Portugal Crisis Bodes Well For Overseas Property Industry

First Greece, then Ireland and now Portugal. The eurozone sovereign debt crisis is about to claim its third victim.

After the resignation of Prime Minster Jose Socrates yesterday, an EU and IMF-financed bail-out of Portugal now seems inevitable.

Portugal, like Spain, Greece, Ireland and Italy, has huge debts. Worryingly for Spain and Italy, Portugal is actually in the strongest position to repay. The interest payments alone are difficult to meet with bond holders demanding ever higher interest rates.

The root of the problem is that the economies of southern Europe are totally out of kilter with those of in the north. Real wages in the PIIGS economies rose 30% in the last decade while Germany’s remained flat.

Portugal, Italy, Ireland, Greece and Spain are uncompetitive. They now sell far fewer goods and services overseas than they did 10 years ago and this means less foreign exchange income to repay and service debt.

Other than defaulting, there are only three ways to solve the problem:

* Reduce nominal wages – boost competitiveness and increase foreign exchange earnings
* Devaluation – exit the Euro to boost competitiveness
* Inflation – Reduce the real value of debt by raising prices

As the resignation of Portugal’s Prime Minister shows, reducing living standards in a democracy is almost impossible. Breaking up the Euro is equally politically damaging, although a two-tier Euro zone may eventually be inevitable.

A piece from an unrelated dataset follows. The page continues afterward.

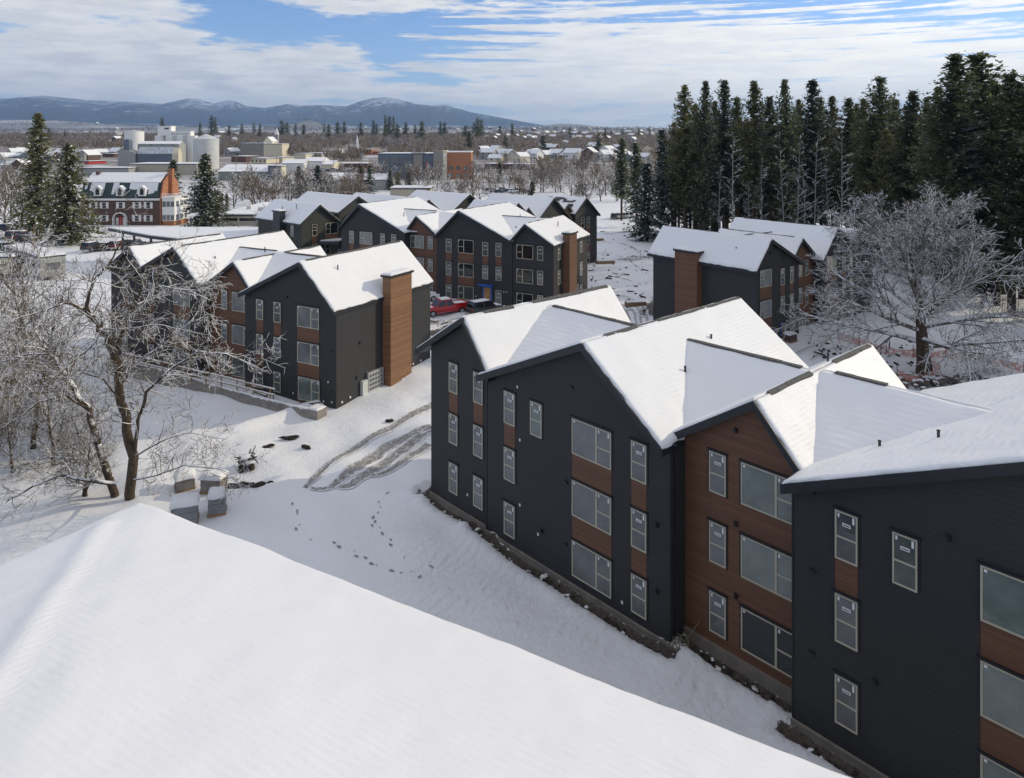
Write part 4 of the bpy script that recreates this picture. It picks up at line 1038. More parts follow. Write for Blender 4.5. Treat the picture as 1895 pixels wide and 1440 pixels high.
# -- tall conifers of the wood
PT_ = []
for k in range(6):
    tr, cr = conifer(33, 3.9+.3*(k%3), 50+k, 'pine', snow=.30 if k < 4 else .38, clear=(.30,.24,.34,.16,.27,.08)[k], q=.52, dens=1.25, m0=3)
    PT_.append(Proto(proto('conifer', tr, cr, ('bark_snow',), (('needles','needles_olive','needles','needles_blue','needles_olive','needles')[k],'snow_clump'))))
tr, cr = conifer(33, 5.0, 61, 'pine', snow=.26, clear=.12, q=.46, dens=1.5, m0=3)
PT_.append(Proto(proto('conifer', tr, cr, ('bark_snow',), ('needles','snow_clump'))))
front = [(1268,155,150),(1303,148,141),(1341,146,146),(1367,178,150),(1394,147,138),(1424,176,146),(1455,145,136),(1504,146,140),(1541,176,148),(1570,178,132),(1600,180,128),(1628,137,120),(1658,182,126),(1690,164,112),(1735,158,106),(1768,178,104),(1812,92,98),(1845,150,92),(1872,128,88),(1908,172,84),
         (1246,225,158),(1286,190,156),(1322,185,158),(1480,182,152),(1520,178,154),(1588,190,146),(1642,188,138),(1712,178,122),(1752,186,116),(1790,165,108),(1828,160,104),(1860,152,99),(1890,150,96)]
front.sort()
for i, (px, py, d) in enumerate(front):
    x = W(px, d); g = gzf(x, d); H = Hz(py, d)-g
    wide = 1.5 if px in (1812,1872) else 1.12
    PT_[6 if px > 1780 or px == 1628 else (i*5+2)%6].put(x, d, H/33.0, min(H/33.0*1.05, 1.3)*wide*(.70+.12*(i%3))*(1.1 if px == 1812 else 1), rng.uniform(0,6), 'tall dark conifer at the front of the right wood, %s from its left end' % ordn(i), 'conifer', 'tall conifers of the right wood')
back = []
for k in range(52):
    px = 1250+k*13.2+rng.uniform(-8,8); d = rng.uniform(150,185) if px < 1600 else rng.uniform(112,160); x = W(px,d)
    top = (218+rng.uniform(-10,36)) if px < 1600 else 205+rng.uniform(-8,36)
    back.append((px, top, d))
for i, (px, py, d) in enumerate(back):
    x = W(px,d); g = gzf(x,d); H = Hz(py,d)-g
    PT_[(i*3+1)%6].put(x, d, H/33.0, H/33.0*1.0, rng.uniform(0,6), 'dark conifer deep inside the right wood, %s of the back rows from the left' % ordn(i), 'conifer', 'back-row conifers of the right wood')
# shorter shade-grown conifers fill the wood's floor
for i in range(30):
    px = 1244+i*21.5+rng.uniform(-6,6); d = rng.uniform(150,180) if px < 1600 else rng.uniform(118,160); x = W(px,d); H = rng.uniform(11,19)
    PT_[(3,5)[i%2]].put(x, d, H/33.0, H/33.0*1.7, rng.uniform(0,6), 'short shade-grown conifer between the tall stems, %s from the left end of the wood' % ordn(i), 'conifer', 'short conifers under the right wood')
for i in range(10):
    px = 1745+i*19; d = rng.uniform(92,112); x = W(px,d); H = rng.uniform(9,14)
    PT_[(3,5)[i%2]].put(x, d, H/33.0, H/33.0*1.9, rng.uniform(0,6), 'low conifer behind the big frosted bare tree, %s from the left' % ordn(i), 'conifer', 'low conifers behind the frosted tree')
# the wood runs on past the right edge and keeps this side of the site in shade
for i, (x, y) in enumerate([(62,84),(68,90),(60,76),(69,80),(75,86),(66,72),(73,74),(80,80),(62,68),(70,66),(78,70),(56,92),(86,88),(88,76),(77,62),(84,66),(92,70)]):
    PT_[i%6].put(x, y, rng.uniform(.9,1.05), 1.25, rng.uniform(0,6), 'tall conifer of the wood past the right edge of the yard', 'conifer', 'conifers past the right edge')
# white snow-plastered dead stems in the wood
P_dead = dict(seg=(4,3), wig=(.10,.15), trop=(.0,.0), sides=(3,3), mi=(0,0), n=(4,), t0=(.3,), ang=((25,60),), rr=(.6,), lr=(.5,), max=1, rmin=.022)
dead = []
for k in range(3):
    rg = random.Random(70+k); tr = MB(); cr = MB(); pts, _ = bez((0,0,-.3),(0,0,1), 18, 10, .012, .01, rg); tr.tube(pts, [.13-.011*i for i in range(11)], 6, 0)
    for j in range(26):
        t = .35+.63*j/26; f = t*10; i = min(int(f),9); q = pts[i].lerp(pts[i+1], f-i); a = rg.uniform(0,6.28)
        branch(cr, q, (cos(a),sin(a),.55), rg.uniform(.9,2.6)*(1.3-t*.8), .032, 0, P_dead, rg)
    dead.append(Proto(proto('dead_tree', tr, cr, ('birch',), ('birch',))))
dl = [(1356,238,128),(1411,300,120),(1452,262,130),(1476,243,118),(1490,290,122),(1507,232,122),(1557,243,112),(1330,300,132),(1385,330,126),(1532,300,124)]
dl.sort()
for i, (px, py, d) in enumerate(dl):
    x = W(px,d); H = Hz(py,d)-gzf(x,d); dead[i%3].put(x, d, H/18, H/18, rng.uniform(0,6), 'slender dead tree plastered white against the dark right wood, %s from the left' % ordn(i), 'dead tree', 'white dead stems in the wood')

# -- snowy spruces
def spruce(px, top, base, R, seed, lab, snow=.42, nd='needles', clear=.05, name='spruce', d=None, q=.68, ex=.66):
    z = -1.0
    if d is None:
        d = 200.0
        for _ in range(12): d = FOC*(CAMZ-gzf(W(px,d), d))/(base-HOR)
    x = W(px,d); g = gzf(x,d); H = Hz(top,d)-g
    tr, cr = conifer(H, R, seed, 'spruce', snow, clear, q, 1.35, ex, 3)
    r = proto(name, tr, cr, ('bark_snow',), (nd,'snow_clump')); r.location = (x,d,g); tag(r, lab, 'conifer'); return r
spruce(70, 207, 436, 6.4, 81, 'tallest spruce at far left, narrow top above the mountains', .34, 'needles_olive')
spruce(129, 265, 452, 7.6, 82, 'broad snowy spruce standing left of the brick mansion', .5, 'needles_olive')
spruce(379, 284, 424, 6.3, 83, 'snow-laden spruce standing right of the brick mansion', .42)
spruce(320, 296, 408, 4.0, 84, 'slim spruce rising behind the mansion chimney', .34, 'needles', d=205)
spruce(1197, 300, 447, 4.6, 85, 'dense blue snowy spruce at the left foot of the right wood', .55, 'needles_blue')
spruce(1150, 256, 408, 3.9, 86, 'thin tall spruce with bare lower stem left of the right wood', .35, 'needles', .28)
spruce(1178, 262, 420, 3.6, 87, 'open-branched spruce just behind the blue snowy spruce', .4, 'needles', .2)
spruce(1226, 236, 440, 3.8, 88, 'tall frosted spruce at the left edge of the right wood', .4, 'needles_blue', .1)
spruce(411, 357, 398, 1.5, 89, 'left of two clipped green evergreen columns by the school', .05, 'needles_olive', .0, 'evergreen_column', q=.35)
spruce(420, 358, 398, 1.5, 90, 'right of two clipped green evergreen columns by the school', .05, 'needles_olive', .0, 'evergreen_column', q=.35)
spruce(400, 350, 414, 2.6, 91, 'olive evergreen between the laden spruce and the clipped columns', .1, 'needles_olive', .02)
mid = [(552,308,366),(588,306,372),(572,330,372),(612,324,372),(667,303,362),(684,306,362),(722,314,352),(737,318,354),(757,318,350),(985,335,395),(925,300,338)]
SP = []
for k in range(3):
    tr, cr = conifer(14, 3.6, 95+k, 'spruce', .3, .05, .65, 1.2, .7, 3); SP.append(Proto(proto('conifer', tr, cr, ('bark_snow',), (('needles','needles_olive','needles_blue')[k],'snow_clump'))))
mid.sort()
for i, (px, top, base) in enumerate(mid):
    d = 300.0
    for _ in range(12): d = FOC*(CAMZ-gzf(W(px,d), d))/(base-HOR)
    x = W(px,d); H = Hz(top,d)-gzf(x,d); SP[i%3].put(x, d, H/14, H/14*1.1, rng.uniform(0,6), 'conifer in the snowy flat between the grey sheds, %s from the left' % ordn(i), 'conifer', 'conifers on the valley flat')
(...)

The path of least resistance is printing money. The Federal Reserve and Bank of England are now experts and the Bank of Japan has recently joined the party. The European Central Bank is sure to turn the taps on again soon. It can’t afford to bail out Spain or Italy without doing so.

The decade we’re in is likely to be compared to the 1970’s. High inflation and low growth will be the key characteristics. The best way to make money in the 1970’s was buying property.

Prime real estate is the ultimate hedge against rising prices. It is sure to be a good decade for readers with cash-rich clients and access to prime property in scarce locations.